Now we are also expecting a large amount of rain. And so, we know we’re going to have flooding citywide across all of the boroughs because of this rain and those spots where we always see flooding. And that’s where we activated our flash flood plan. And we’ve had crews out all weekend that have been cleaning catch basins, clearing the streets so we can identify – so we can prepare those spots that we know that we normally see that kind of flooding, to help reduce the impact. But there will still be some impact. And so, the next thing that we’re doing to help mitigate that is we are going to have, from my team, we’re going to borough deploy responders, Operations folks out into each of the boroughs so they can quickly identify any problem areas and coordinate resources right on the scene to quickly respond. And that’s something that we actually didn’t do during Sandy. And I think it’ll make a big impact on how we respond here.

Question: [Inaudible] Specifically about the [inaudible] special team require [inaudible] a little bit about how that is going?

Commissioner Criswell: Yeah. Great question. So, the question was, how do we fill these up and how do we install them? So, it takes about 72 hours to 96 hours to install, if we were to do all of them across the city. We only had this one and so we’re able do it in about 48 hours. We have a contract that we bring in to help establish it. As the Mayor had said, we have these HESCO barriers that have been pre-staged across this area here. And that is so we can reduce the time that it takes to put in place. The tiger dams, the orange that you see here, get filled with water, and our contract firm does that, and it fills in the gaps and it closes the distance between those HESCO barriers. And so, that will all be done no later than 10:00 pm tonight. And then the seams from where the HESCO barriers meet the tiger dams, we will put sandbags over those seams so we can further reinforce that. So, by the time we’re done tonight, we should have one seamless barrier to protect from the one to two feet of inundation or a storm surge that we think we’re going to see.

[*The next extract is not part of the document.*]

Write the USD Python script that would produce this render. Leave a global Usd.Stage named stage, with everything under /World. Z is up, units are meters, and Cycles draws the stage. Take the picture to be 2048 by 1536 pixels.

Mayor: All right, we can do one or two more. Go ahead?

Question: [Inaudible]this morning and I was wondering if maybe the Commissioner could answer this. [Inaudible] what it looked like, what kind of winds, at what time it was going to arrive [inaudible]? What’s the latest, in case it’s changed?

Mayor: Yes. Things have speeded up a little bit and I’ll let the Commissioner review that with you.

Commissioner Criswell: Yeah. The question was, you know, the timing of the storm. And it has sped up a little bit, not a ton. We do expect to see some rain still coming in this evening intermittently, but the large amount of the rain we expect to now see late tomorrow morning, where we originally thought we were going to see it maybe more into the afternoon. So, we still expect to see about two to four inches of rain with some areas across the city that could see up to six inches in periodic moments. The winds should start about the same time later in the morning tomorrow, late morning. It could be 35 to 50 miles per hour sustained winds, that could be sustained for a period of about three hours. And we could actually see gusts up to 70 miles an hour, and that’s an increase from what I briefed this morning. And so that period of winds we expect to last between about three to six hours, but sustained for about three hours and those gusts in a three hour period. So, I would say somewhere between 11:00 am in the morning and between two and three in the afternoon, as it looks right now. But this storm has changed in its intensity throughout the time that we’ve been watching this. And so, we get another update this afternoon and we’ll be updating the Mayor as to when we think the likelihood of the impacts we’ll see. But right now, late morning tomorrow where we see the majority.

Mayor: Last call, last call, media questions, last call. Okay. Thanks everybody.

Question: [Inaudible]?

Commissioner Criswell: Yeah. High tide is expected tomorrow evening between nine and 10:00 pm. So, the fact that the storm is moving up faster actually is better for the city in how – the impacts that we’re going to experience.